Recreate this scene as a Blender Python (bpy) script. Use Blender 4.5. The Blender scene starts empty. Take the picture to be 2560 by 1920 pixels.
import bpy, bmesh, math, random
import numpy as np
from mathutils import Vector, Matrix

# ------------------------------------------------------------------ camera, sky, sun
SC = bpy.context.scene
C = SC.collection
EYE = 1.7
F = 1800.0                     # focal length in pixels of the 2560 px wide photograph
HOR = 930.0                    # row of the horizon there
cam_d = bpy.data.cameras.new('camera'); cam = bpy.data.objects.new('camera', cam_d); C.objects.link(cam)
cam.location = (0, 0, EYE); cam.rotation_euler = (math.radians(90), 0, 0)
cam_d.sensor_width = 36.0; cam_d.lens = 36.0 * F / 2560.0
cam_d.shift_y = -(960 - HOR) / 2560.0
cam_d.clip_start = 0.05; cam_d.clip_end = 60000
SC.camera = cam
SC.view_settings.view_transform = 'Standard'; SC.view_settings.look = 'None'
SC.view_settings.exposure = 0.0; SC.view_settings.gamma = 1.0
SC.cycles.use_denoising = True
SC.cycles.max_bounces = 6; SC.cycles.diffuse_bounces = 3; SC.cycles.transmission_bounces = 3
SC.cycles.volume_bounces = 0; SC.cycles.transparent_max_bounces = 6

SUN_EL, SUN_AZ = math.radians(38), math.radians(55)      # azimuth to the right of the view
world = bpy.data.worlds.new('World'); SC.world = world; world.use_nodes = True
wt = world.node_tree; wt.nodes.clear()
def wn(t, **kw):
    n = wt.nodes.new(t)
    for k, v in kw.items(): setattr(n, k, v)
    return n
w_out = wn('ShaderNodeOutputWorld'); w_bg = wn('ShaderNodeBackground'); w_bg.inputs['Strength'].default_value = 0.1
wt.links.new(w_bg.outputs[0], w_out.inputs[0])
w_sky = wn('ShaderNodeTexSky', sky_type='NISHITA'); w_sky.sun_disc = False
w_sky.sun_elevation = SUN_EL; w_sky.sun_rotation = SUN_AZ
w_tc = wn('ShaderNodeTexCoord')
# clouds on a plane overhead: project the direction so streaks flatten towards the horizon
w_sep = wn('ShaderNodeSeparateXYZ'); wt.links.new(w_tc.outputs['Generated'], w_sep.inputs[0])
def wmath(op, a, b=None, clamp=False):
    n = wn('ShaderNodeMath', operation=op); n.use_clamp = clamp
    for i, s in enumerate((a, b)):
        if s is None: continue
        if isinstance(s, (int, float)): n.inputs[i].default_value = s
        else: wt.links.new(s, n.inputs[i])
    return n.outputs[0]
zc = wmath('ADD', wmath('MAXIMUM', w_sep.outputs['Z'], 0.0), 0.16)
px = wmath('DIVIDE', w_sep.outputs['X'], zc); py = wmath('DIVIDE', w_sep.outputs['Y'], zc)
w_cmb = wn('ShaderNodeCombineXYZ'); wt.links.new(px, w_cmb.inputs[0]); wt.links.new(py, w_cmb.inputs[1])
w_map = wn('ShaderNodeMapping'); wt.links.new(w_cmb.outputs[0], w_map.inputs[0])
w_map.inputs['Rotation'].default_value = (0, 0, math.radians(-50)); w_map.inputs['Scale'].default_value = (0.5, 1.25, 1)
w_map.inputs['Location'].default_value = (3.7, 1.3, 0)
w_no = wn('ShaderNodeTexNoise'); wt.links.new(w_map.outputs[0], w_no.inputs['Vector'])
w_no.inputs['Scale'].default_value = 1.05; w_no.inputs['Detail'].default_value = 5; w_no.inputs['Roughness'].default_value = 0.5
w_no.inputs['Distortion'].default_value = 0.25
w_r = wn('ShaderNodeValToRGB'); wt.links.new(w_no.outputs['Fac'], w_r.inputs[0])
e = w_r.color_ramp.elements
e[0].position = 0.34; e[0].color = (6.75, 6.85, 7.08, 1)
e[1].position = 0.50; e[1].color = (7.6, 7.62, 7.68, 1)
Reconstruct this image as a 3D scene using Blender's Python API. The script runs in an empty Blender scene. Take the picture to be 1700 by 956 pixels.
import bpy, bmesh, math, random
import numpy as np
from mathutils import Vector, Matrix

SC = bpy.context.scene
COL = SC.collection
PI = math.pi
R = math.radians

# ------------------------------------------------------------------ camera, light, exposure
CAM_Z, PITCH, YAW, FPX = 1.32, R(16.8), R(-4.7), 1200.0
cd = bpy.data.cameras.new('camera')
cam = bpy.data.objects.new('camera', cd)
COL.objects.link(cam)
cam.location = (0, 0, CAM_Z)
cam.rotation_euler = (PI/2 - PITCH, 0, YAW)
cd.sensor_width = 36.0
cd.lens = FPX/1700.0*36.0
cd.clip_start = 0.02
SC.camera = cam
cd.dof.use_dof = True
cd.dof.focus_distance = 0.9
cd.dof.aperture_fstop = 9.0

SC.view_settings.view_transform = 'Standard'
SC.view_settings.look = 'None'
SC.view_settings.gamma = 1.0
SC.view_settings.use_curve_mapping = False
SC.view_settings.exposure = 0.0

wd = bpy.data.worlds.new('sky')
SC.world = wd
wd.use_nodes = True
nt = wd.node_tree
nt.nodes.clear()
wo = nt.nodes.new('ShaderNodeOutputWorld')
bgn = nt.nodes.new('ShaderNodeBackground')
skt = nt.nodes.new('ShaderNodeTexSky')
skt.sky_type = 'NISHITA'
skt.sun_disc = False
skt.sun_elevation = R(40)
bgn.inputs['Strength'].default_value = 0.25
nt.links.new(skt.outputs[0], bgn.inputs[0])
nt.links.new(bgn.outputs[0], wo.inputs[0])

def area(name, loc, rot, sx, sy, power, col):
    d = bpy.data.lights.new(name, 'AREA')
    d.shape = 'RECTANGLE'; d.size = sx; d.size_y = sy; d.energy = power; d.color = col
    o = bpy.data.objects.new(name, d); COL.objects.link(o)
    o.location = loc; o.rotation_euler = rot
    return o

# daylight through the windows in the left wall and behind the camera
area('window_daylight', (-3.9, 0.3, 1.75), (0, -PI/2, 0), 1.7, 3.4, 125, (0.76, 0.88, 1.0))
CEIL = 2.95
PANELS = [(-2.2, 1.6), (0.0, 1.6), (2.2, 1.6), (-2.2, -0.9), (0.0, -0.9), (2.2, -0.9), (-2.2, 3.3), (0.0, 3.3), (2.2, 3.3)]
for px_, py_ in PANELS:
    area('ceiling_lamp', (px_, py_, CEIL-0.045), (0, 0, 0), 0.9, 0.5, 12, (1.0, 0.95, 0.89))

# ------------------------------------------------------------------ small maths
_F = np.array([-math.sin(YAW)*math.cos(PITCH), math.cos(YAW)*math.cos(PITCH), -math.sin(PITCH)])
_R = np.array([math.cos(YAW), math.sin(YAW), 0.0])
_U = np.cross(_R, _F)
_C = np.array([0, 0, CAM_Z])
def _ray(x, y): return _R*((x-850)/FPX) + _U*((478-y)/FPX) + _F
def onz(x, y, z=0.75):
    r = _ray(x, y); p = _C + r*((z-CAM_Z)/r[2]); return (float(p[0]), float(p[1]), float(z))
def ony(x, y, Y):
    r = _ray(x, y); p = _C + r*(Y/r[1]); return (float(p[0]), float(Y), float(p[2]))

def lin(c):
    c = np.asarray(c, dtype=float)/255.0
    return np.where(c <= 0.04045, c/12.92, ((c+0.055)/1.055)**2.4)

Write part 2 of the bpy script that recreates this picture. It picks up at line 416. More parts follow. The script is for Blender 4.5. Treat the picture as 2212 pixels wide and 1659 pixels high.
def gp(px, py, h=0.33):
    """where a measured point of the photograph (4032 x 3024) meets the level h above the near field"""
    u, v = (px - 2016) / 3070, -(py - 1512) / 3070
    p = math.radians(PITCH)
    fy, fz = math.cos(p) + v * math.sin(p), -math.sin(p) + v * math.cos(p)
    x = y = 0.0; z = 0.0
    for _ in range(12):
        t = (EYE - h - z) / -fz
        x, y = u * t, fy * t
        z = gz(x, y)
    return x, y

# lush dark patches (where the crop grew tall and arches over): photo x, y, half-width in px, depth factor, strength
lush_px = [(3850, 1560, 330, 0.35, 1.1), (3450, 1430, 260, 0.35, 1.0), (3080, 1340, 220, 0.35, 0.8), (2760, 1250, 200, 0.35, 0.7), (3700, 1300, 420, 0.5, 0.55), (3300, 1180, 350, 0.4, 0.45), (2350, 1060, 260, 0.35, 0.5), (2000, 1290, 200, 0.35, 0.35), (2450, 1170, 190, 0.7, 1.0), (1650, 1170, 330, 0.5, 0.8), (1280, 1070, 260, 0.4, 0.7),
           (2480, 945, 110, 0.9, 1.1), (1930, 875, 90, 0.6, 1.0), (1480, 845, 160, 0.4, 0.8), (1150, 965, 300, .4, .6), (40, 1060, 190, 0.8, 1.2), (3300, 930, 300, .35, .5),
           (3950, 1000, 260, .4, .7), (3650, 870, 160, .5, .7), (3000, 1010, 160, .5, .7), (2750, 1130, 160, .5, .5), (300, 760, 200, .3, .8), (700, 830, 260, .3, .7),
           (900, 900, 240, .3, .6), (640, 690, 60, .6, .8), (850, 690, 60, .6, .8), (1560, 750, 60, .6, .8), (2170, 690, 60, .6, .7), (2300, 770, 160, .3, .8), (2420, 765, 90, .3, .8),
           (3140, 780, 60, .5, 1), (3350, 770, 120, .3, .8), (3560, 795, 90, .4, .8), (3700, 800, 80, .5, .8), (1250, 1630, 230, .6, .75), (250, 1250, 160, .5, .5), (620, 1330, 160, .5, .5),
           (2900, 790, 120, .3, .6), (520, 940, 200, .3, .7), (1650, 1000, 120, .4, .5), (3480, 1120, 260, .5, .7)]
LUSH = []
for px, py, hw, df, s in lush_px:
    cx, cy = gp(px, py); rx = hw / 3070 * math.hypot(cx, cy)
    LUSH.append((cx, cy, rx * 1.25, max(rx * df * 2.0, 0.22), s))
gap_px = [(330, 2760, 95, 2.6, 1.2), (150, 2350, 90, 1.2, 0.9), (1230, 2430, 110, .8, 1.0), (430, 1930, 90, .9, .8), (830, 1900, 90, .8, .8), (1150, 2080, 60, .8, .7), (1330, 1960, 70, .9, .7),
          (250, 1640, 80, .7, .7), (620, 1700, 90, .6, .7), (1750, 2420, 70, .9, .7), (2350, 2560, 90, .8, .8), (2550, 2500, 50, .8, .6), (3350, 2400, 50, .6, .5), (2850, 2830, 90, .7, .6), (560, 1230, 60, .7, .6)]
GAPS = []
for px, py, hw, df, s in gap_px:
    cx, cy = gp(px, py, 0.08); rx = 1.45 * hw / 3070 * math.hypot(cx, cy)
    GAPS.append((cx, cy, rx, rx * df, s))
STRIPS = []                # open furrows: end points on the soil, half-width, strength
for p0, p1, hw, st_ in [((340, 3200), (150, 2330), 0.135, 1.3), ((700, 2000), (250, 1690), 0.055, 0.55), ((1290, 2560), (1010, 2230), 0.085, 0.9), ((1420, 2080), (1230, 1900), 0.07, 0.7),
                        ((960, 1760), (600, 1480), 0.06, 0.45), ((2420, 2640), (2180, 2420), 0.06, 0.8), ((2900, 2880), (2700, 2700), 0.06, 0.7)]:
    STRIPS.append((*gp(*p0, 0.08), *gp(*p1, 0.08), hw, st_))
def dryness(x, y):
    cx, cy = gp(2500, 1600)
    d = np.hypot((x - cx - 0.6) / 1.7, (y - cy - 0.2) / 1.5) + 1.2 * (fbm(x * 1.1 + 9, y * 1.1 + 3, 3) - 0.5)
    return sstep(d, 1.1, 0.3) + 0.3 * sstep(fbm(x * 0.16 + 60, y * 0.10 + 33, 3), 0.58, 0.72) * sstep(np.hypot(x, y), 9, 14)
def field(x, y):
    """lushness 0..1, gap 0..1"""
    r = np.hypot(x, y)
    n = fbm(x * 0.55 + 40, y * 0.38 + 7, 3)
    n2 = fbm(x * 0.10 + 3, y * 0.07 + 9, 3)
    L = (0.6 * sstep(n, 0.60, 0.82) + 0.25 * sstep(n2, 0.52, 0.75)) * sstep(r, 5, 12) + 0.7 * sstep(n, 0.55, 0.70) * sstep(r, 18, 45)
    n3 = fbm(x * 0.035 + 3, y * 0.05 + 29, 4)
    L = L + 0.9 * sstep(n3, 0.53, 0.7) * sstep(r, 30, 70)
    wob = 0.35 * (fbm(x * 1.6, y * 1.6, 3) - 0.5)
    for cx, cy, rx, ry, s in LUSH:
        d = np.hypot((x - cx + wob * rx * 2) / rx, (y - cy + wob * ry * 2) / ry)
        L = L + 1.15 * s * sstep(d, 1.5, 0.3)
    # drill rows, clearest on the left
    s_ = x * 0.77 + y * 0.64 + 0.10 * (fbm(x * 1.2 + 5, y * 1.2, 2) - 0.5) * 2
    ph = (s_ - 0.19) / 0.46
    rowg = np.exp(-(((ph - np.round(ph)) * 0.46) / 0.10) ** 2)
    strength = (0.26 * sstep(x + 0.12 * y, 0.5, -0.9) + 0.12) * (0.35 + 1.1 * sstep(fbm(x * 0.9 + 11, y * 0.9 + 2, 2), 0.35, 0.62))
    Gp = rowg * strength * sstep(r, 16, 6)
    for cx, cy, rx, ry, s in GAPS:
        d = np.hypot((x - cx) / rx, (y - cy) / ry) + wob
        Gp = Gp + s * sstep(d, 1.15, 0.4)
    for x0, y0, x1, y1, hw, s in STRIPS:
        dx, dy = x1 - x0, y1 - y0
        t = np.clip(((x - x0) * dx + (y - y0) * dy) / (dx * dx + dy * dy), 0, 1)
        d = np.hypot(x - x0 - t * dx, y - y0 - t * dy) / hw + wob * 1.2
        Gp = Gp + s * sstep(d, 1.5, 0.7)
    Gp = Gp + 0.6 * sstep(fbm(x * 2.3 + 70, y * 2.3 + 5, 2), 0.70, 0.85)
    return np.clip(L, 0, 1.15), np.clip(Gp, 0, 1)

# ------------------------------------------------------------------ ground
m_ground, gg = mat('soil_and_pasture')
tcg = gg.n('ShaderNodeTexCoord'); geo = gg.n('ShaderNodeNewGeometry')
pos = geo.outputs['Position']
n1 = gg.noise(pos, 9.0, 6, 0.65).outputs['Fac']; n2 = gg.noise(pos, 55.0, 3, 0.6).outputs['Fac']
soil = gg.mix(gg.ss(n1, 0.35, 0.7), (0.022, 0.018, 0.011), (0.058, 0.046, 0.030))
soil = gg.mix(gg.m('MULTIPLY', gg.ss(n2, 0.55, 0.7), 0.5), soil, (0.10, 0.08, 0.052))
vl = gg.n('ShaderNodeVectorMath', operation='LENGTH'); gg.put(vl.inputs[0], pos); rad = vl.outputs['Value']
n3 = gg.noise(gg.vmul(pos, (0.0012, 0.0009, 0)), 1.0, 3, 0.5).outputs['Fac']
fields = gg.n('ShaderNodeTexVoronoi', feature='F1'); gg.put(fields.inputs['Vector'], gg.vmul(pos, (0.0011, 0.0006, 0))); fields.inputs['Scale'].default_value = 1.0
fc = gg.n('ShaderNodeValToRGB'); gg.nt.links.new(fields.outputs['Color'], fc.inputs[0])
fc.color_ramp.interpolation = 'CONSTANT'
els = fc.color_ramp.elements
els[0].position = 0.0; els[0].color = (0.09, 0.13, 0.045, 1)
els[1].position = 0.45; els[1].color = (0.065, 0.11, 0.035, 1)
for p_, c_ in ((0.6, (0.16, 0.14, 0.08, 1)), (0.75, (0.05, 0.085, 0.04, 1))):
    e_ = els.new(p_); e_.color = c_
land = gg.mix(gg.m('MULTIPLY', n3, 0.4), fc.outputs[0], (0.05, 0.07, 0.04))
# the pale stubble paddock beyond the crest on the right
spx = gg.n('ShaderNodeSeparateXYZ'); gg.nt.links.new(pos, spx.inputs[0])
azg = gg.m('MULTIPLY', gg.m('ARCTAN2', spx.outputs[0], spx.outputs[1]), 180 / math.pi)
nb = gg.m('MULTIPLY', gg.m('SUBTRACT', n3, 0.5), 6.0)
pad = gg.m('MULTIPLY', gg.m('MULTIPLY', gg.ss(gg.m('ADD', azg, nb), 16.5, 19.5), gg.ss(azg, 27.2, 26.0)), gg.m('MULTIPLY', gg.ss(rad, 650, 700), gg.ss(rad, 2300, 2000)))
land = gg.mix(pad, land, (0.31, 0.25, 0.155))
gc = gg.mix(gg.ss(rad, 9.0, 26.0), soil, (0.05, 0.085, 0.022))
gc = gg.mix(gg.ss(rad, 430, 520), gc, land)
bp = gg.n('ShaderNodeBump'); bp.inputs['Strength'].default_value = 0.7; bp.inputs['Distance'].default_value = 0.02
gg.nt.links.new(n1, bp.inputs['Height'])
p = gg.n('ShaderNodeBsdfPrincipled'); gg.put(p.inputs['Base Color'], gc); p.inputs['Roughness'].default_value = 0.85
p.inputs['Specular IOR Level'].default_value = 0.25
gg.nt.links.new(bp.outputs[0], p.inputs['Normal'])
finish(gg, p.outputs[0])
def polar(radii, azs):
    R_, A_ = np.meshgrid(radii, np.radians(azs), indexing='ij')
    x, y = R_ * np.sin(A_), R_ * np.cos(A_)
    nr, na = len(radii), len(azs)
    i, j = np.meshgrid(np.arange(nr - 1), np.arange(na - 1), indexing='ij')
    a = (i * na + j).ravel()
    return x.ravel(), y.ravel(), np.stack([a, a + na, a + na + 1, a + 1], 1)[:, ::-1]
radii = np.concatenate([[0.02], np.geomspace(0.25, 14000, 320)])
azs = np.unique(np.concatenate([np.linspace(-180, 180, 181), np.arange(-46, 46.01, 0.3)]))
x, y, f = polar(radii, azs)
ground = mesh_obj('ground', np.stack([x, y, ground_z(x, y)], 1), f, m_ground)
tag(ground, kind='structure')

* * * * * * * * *

Given instruction: Copy every line of the records above that holds the word "scene".

Result of this exercise:
Recreate this scene as a Blender Python (bpy) script. Use Blender 4.5. The Blender scene starts empty. Take the picture to be 2560 by 1920 pixels.
SC = bpy.context.scene
Reconstruct this image as a 3D scene using Blender's Python API. The script runs in an empty Blender scene. Take the picture to be 1700 by 956 pixels.
SC = bpy.context.scene